Quantum Telecloning Demonstrated?

An anonymous reader writes "According to Physorg eavesdropping on a quantum encrypted link can now be done without detection. From the article: 'The scientists have succeeded in making the first remote copies of beams of laser light, by combining quantum cloning with quantum teleportation into a single experimental step. Telecloning is more efficient than any combination of teleportation and local cloning because it relies on a new form of quantum entanglement - multipartite entanglement.' There is also a PDF of a related paper available here for background material."

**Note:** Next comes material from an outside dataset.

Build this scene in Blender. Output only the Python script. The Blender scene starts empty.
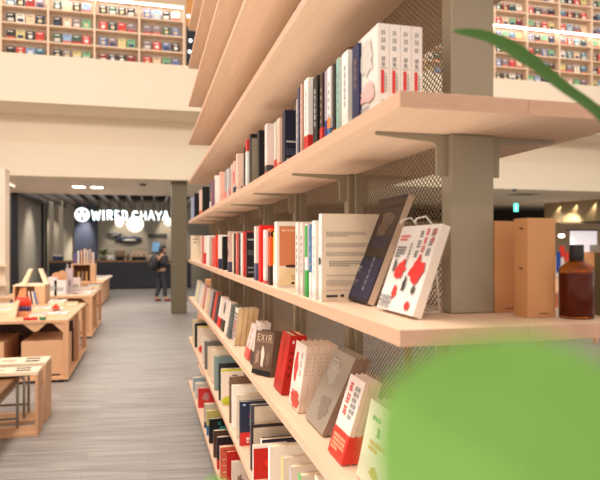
import bpy, bmesh, math, random
from mathutils import Vector, Matrix
random.seed(11)
C = bpy.context.scene
COL = C.collection
R = math.radians

# ------------------------------------------------------------------ camera, world, lights, exposure
TH = R(14.45)
SN, CS = math.sin(TH), math.cos(TH)
F, HZ, CAMZ = 590.0, 246.0, 1.60
cam = bpy.data.cameras.new('camera')
cam.sensor_width = 36.0
cam.lens = 36.0 * F / 600
cam.shift_y = (HZ - 240) / 600
cam.clip_start = 0.02
cam.clip_end = 200
cam.dof.use_dof = True
cam.dof.focus_distance = 1.95
cam.dof.aperture_fstop = 4.4
cam_o = bpy.data.objects.new('camera', cam)
COL.objects.link(cam_o)
cam_o.location = (0, 0, CAMZ)
cam_o.rotation_euler = (R(90), 0, -TH)
C.camera = cam_o

w = bpy.data.worlds.new('world')
C.world = w
w.use_nodes = True
w.node_tree.nodes['Background'].inputs[0].default_value = (1.0, 0.87, 0.765, 1)
w.node_tree.nodes['Background'].inputs[1].default_value = 0.74

C.view_settings.view_transform = 'Standard'
C.view_settings.look = 'None'
C.view_settings.gamma = 1
C.view_settings.use_curve_mapping = False
C.view_settings.exposure = 0.43


def area(name, loc, rot, sx, sy, power, col=(1, .90, .80)):
    l = bpy.data.lights.new(name, 'AREA')
    l.shape = 'RECTANGLE'; l.size = sx; l.size_y = sy; l.energy = power; l.color = col
    o = bpy.data.objects.new(name, l); COL.objects.link(o)
    o.location = loc; o.rotation_euler = rot
    return o


def spot(name, loc, target, power, ang=60, blend=.5, size=.05, col=(1, .84, .66)):
    l = bpy.data.lights.new(name, 'SPOT')
    l.energy = power; l.spot_size = R(ang); l.spot_blend = blend; l.shadow_soft_size = size; l.color = col
    o = bpy.data.objects.new(name, l); COL.objects.link(o)
    o.location = loc
    o.rotation_euler = (Vector(target) - Vector(loc)).to_track_quat('-Z', 'Y').to_euler()
    return o


area('ceiling_light_aisle', (-1.1, 3.4, 5.6), (0, R(-5), 0), .9, 7.0, 270)
area('underside_fill_aisle', (-.55, 1.9, .12), (R(180), R(-14), 0), .8, 3.2, 54, (1, .90, .77))  # added fill below the frame, brightens the undersides of the boards
area('ceiling_light_atrium', (-2.5, 9.5, 8.2), (R(14), 0, 0), 6, 3, 15)
area('ceiling_light_right', (8, 8, 8.2), (R(14), 0, 0), 6, 3, 20)
area('beam_fill_left', (-3.0, 6.5, 5.4), (R(82), 0, 0), 6, .5, 120)  # added fill for the left beam faces, no fixture of the hall
area('beam_fill_right', (8.5, 6.5, 5.4), (R(82), 0, 0), 6, .5, 110)  # the same added fill for the beam faces on the right
area('gallery_fill_left', (-1.6, 13.3, 8.3), (R(48), 0, 0), 6.5, .4, 50)  # added fill that brightens the left gallery bookcase
area('gallery_fill_right', (10.6, 13.3, 8.8), (R(48), 0, 0), 8, .4, 64)  # added fill that brightens the right gallery bookcase
area('cafe_ceiling_light', (-1.6, 22.8, 3.58), (0, 0, 0), 8, 6, 170, (1, .92, .82))
area('lower_ceiling_light', (-1.2, 16.4, 3.11), (0, 0, 0), 5, 2.6, 150)
area('lower_ceiling_light_right', (9, 16.0, 3.11), (0, 0, 0), 8, 2.0, 90)
spot('ceiling_spot_shelf_end', (-.55, -.9, 3.3), (.62, 1.15, 1.5), 34, 46, .6, .06)
spot('ceiling_spot_plant', (.9, -.6, 2.7), (.22, .2, 1.46), 16, 50, .6, .05, (1, .93, .8))
spot('ceiling_spot_tables', (-2.6, 6.6, 4.4), (-1.2, 8.4, .6), 170, 60, .6, .08)

# ------------------------------------------------------------------ pixel rays (u, v in the 600 x 480 frame)


def ray(u, v):
    xc, yc = (u - 300) / F, (HZ - v) / F
    return SN + xc * CS, CS - xc * SN, yc


def on_z(u, v, z):
    a, b, c = ray(u, v); d = (z - CAMZ) / c
    return Vector((a * d, b * d, z))


def on_x(u, v, X):
    a, b, c = ray(u, v); d = X / a
    return Vector((X, b * d, CAMZ + c * d))


def on_y(u, v, Y):
    a, b, c = ray(u, v); d = Y / b
    return Vector((a * d, Y, CAMZ + c * d))


# ------------------------------------------------------------------ materials
def lin(c):
    return tuple((x / 255 / 12.92) if x / 255 <= .04045 else ((x / 255 + .055) / 1.055) ** 2.4 for x in c)


MATS = {}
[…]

I really dig this stuff...

[Mark_Uplanguage]

but I'm starting to get discouraged now that the already hard to grasp concepts of quantum mechanics are being infused with new more complicated forms. In the end I just want to know if we can teleport ourselves cause I'm tired of my f'ing commute.

Heisenberg Uncertainty Principal?

[icleprechauns]

What ramifications does this have on the heisenberg uncertainty principal? I may be no expert, but doesn't this mean that you could make a remote copy of a particle, and measure one's momentum and the other's position with great accuracy?

Re:Heisenberg Uncertainty Principal?

[LiquidCoooled]

There is such a place, but the lesson plan is a nightmare.
Just as you think you know where your next lesson is you rush to get there to realise you've already missed it.

Finding out if the lecturers are still alive after opening the classroom door is an entirely different and wholey worrying scenario unto itself.

Re:It is not "encryption", it is "modulation"!

[wwwrench]

Wrong.
All the article claims is that the Evesdropper's location will be undetected. The fact that someone is attempting to eavesdrop will still be detected, and there are several well known proofs of security of this fact.
FTF Press Release
"Quantum cryptographic protocols are so secure that they can not only discover tapping but also where and how much information is leaking out. Now, using telecloning, the identity and location of the eavesdropper can be concealed."
Quantum cryptography is absolutely secure as long as the laws of quantum mechanics are true. And even if the laws of quantum mechanics are false, one can still do secure cryptography from some very weak assumptions (it follows from violating Bell's inequalities and no-signalling) see this

Hmm, how seredipitous...

[kopasa]

It's interesting that we were just talking about this very article (well the actual release, not this article about it) in a analytical mechanics class I'm taking. One of the things that wasn't mentioned in this article was the fact that the beam of light cloned was only done so to about 66% accuracy. I'm sort of kept from going into more details about this by my own fairly limited grasp on the matrix mechanics, but as the clone wasn't perfect, the uncertainty principle was upheld. It is fairly worrisome to see this study spun much out of proportion though. The opening blurb about Captain Kirk only reinforces untrue stereotypes about the potential of quantum teleportation. Alas, if journalists were physicists...

Re:It is not "encryption", it is "modulation"!

[tbo]

Disclaimer: IAAQIS (I Am A Quantum Information Scientist).

The parent poster (wwwrench) is completely, 100% correct. Is this really Slashdot, or did I type the wrong URL?

Seriously, though, the parent poster is bang-on. To elaborate a bit, quantum cryptography would be more informatively called quantum key distribution (although both names are common in practice). All it does is allow you to distribute a key for a one-time pad in a secure method, given that the laws of quantum mechanics are at least partially correct (one-time pads are information-theoretic secure, provided the key is not compromised or re-used). If somebody tries to eavesdrop, you can detect it, and respond accordingly. That response could be privacy amplification (if the information the eavesdropper gained was only partial), re-trying the protocol, or bombing the eavesdropper to smithereens. That last possibility is why quantum telecloning might be useful.

One other hitch is that quantum key distribution requires a small shared secret in order to authenticate the two parties trying to generate a key. Thus, quantum key distribution is not a complete replacement for public-key cryptography.